“L’Ue revochi l’autorizzazione ai cantieri di demolizione turchi e non apra agli indiani”
Lettera alla Commissione Europea della Ong Shipbreaking Platform per stoppare le pratiche “illegali” degli impianti di Aliaga, cimitero delle navi del continente

L’Unione Europea dovrebbe rivedere la propria normativa in materia di demolizione navale.
Lo sostiene in una lettera aperta alla Commissione Europea, un’ampia coalizione di Ong turche, avvocati, sindacati e consigli comunali, sostenuta dall’Ong Shipbreaking Platform con sede a Bruxelles e dall’Ufficio Europeo per l’Ambiente (Eeb), chiedendo l’immediata revoca di tutte le autorizzazioni Ue concesse agli impianti di Demolizione navale di Aliağa, in Turchia, ai sensi dell’articolo 23 del Regolamento Ue in materia (Srr).

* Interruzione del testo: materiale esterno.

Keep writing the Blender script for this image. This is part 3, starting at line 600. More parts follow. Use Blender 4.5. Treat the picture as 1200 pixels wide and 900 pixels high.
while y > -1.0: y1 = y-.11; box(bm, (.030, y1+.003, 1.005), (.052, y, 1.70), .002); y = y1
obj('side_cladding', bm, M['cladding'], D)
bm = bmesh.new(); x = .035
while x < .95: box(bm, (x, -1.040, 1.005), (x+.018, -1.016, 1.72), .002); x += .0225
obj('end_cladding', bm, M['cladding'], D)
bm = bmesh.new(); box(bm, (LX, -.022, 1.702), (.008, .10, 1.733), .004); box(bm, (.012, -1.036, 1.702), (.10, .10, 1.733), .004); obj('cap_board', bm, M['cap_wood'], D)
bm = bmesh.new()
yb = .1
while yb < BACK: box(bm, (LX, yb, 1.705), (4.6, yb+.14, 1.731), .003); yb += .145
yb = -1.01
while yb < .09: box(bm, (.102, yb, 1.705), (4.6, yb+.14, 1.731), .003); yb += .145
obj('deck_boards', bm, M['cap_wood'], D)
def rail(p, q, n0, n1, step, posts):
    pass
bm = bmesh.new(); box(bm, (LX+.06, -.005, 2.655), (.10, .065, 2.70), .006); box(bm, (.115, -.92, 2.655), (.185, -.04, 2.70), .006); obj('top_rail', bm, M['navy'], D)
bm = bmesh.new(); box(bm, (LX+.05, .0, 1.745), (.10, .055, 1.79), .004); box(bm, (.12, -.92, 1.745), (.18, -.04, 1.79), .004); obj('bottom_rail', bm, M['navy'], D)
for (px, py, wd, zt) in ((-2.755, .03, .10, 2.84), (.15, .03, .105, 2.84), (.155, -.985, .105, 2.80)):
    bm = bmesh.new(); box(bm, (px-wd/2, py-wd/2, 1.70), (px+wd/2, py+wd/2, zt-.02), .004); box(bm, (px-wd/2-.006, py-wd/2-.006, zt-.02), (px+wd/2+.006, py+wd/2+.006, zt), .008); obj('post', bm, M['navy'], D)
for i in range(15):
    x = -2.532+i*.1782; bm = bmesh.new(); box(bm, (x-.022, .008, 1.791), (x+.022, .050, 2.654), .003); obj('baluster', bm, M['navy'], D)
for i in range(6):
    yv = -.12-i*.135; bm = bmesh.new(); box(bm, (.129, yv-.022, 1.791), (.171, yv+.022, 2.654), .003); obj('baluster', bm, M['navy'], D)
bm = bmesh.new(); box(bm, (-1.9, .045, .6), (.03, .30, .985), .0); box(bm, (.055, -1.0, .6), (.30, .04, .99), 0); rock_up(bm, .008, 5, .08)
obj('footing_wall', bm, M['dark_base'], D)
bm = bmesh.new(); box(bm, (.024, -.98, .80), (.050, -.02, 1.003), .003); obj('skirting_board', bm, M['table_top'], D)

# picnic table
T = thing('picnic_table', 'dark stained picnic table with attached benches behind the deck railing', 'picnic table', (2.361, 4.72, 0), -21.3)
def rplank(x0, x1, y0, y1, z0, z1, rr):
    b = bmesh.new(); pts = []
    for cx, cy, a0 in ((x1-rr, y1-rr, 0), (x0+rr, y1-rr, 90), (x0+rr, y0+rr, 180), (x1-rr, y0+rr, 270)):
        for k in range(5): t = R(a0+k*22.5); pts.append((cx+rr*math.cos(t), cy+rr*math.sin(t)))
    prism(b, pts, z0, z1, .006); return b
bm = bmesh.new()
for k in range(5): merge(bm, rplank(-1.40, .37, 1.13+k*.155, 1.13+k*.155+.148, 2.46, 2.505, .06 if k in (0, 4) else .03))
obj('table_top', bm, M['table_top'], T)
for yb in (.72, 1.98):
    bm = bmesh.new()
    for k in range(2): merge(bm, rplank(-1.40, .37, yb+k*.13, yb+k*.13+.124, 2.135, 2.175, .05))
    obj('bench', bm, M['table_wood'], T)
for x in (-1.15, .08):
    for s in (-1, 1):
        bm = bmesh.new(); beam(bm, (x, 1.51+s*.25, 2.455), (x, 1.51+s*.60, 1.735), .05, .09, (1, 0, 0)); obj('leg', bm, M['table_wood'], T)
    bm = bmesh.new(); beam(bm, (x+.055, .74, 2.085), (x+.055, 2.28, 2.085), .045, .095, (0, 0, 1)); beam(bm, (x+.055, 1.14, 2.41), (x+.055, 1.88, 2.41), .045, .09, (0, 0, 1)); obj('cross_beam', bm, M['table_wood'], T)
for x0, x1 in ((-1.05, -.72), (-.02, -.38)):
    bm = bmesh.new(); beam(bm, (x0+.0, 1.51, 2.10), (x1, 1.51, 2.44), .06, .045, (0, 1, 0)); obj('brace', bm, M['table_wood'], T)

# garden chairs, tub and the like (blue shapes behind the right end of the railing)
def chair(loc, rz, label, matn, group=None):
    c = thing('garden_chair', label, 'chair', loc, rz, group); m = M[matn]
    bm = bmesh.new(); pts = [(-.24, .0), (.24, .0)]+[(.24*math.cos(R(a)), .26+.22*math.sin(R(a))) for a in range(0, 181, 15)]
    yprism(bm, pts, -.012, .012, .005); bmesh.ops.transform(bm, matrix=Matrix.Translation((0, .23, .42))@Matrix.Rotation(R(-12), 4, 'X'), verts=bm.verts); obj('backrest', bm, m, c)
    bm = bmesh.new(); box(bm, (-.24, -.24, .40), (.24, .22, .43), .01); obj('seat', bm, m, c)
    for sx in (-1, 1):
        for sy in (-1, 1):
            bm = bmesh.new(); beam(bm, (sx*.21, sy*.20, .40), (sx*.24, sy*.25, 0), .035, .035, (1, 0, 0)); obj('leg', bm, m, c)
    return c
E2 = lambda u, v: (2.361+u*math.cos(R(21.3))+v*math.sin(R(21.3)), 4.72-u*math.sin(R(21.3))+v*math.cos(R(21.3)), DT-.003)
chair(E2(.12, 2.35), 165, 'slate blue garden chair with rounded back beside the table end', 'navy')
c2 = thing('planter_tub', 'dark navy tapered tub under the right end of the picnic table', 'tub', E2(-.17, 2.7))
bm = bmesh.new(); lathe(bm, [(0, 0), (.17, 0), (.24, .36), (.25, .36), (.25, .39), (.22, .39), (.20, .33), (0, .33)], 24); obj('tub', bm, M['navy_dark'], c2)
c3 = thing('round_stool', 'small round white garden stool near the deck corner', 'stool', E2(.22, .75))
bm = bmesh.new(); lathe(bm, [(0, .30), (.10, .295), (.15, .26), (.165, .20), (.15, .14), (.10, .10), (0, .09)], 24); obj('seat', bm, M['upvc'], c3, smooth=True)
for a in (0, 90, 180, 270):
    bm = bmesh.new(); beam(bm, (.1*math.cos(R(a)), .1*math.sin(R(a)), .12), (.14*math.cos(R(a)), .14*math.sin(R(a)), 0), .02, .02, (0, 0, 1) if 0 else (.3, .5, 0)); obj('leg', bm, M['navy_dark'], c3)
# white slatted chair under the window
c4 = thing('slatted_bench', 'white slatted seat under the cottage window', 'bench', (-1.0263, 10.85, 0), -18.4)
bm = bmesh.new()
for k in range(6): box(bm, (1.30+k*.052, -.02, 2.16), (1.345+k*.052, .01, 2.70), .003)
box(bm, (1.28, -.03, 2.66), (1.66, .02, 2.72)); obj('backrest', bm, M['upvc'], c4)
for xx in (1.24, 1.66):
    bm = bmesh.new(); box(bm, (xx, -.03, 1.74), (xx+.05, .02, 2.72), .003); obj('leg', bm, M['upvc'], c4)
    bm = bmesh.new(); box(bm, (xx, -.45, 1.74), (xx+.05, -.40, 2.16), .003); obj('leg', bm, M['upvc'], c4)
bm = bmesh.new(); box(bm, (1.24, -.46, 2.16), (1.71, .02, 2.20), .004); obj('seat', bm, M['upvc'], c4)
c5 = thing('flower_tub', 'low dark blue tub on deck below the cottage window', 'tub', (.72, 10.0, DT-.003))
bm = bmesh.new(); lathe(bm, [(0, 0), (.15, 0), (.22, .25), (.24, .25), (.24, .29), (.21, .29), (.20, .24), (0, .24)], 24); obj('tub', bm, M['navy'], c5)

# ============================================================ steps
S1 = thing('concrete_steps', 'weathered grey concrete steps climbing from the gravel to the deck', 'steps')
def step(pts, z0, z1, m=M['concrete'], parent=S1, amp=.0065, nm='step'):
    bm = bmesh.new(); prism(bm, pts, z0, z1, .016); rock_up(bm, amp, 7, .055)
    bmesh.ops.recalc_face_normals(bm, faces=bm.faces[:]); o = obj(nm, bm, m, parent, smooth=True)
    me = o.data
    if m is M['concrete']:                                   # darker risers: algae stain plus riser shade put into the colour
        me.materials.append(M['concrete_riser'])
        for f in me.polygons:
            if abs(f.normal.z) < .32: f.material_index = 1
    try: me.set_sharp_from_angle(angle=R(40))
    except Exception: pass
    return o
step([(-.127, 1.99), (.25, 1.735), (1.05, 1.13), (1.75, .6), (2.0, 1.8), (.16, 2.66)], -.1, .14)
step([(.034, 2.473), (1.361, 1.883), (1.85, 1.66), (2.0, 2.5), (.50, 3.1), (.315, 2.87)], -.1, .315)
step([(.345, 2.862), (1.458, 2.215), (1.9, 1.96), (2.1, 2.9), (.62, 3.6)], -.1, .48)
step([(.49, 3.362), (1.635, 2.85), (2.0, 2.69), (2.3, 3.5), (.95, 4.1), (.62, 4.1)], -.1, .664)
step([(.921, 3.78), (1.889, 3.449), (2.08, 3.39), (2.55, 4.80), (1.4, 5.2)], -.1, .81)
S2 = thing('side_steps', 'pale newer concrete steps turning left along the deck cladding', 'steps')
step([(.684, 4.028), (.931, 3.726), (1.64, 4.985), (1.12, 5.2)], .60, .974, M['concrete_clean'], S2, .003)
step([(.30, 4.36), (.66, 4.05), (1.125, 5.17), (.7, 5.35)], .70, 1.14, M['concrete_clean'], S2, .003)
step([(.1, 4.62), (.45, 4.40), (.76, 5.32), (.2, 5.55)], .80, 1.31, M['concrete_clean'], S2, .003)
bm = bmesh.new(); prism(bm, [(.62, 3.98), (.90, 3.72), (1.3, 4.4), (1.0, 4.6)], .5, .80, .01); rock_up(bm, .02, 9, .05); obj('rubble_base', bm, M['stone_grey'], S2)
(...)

La lettera evidenzia diverse presunte violazioni dell’Srr, tra cui rischi per l’ambiente e la salute pubblica legati a esenzioni normative, lacune nell’applicazione della legge, scarico illegale di rifiuti e contaminazione da metalli pesanti e altri inquinanti. I firmatari sostengono che le autorizzazioni esistenti legittimano di fatto pratiche che non sarebbero mai consentite in nessuno Stato membro dell’Ue, creando un pericoloso doppio standard che espone i lavoratori e le comunità a rischi ambientali e professionali.
In particolare si chiede alla Commissione Europea di: revocare senza indugio tutte le autorizzazioni Ue per gli impianti di demolizione delle navi di Aliağa; rivedere le procedure di approvazione ai sensi del Regolamento Ue sulla demolizione delle navi, in modo che possano essere approvati solo metodi di piattaforma industriale completamente confinati, come i bacini di carenaggio; cooperare pienamente con le autorità e le organizzazioni della società civile per garantire che l’infrastruttura di Aliağa fornisca un demolizione delle navi sicura e rispettosa dell’ambiente.
I firmatari esprimono inoltre preoccupazione per la valutazione in corso da parte della Commissione delle richieste dei cantieri indiani di “spiaggiamento”. Lo spiaggiamento, ovvero la pratica di smantellamento delle navi direttamente sulle piane di marea, è espressamente vietato nell’Ue. Le Ong esortano la Commissione ad adottare una politica coerente e di tolleranza zero nei confronti di qualsiasi metodo di demolizione navale che non possa garantire il pieno contenimento degli inquinanti e la protezione dei lavoratori dai rischi professionali e dagli incidenti mortali.
“L’elenco Ue dovrebbe rappresentare condizioni di parità e non deve legittimare cattive pratiche e doppi standard nel settore. Questo è qualcosa che condanniamo fermamente e, pertanto, agiamo e sosteniamo la società civile locale” afferma Ekin Sakin, Responsabile Politiche presso l’Ong Shipbreaking Platform.
Secondo Shipbreaking Platform “attualmente, più della metà delle navi battenti bandiera dell’Ue vengono smantellate ad Aliağa, dove 11 dei 22 cantieri locali hanno già ottenuto l’approvazione dell’Ue e altre cinque strutture stanno richiedendo l’approvazione”.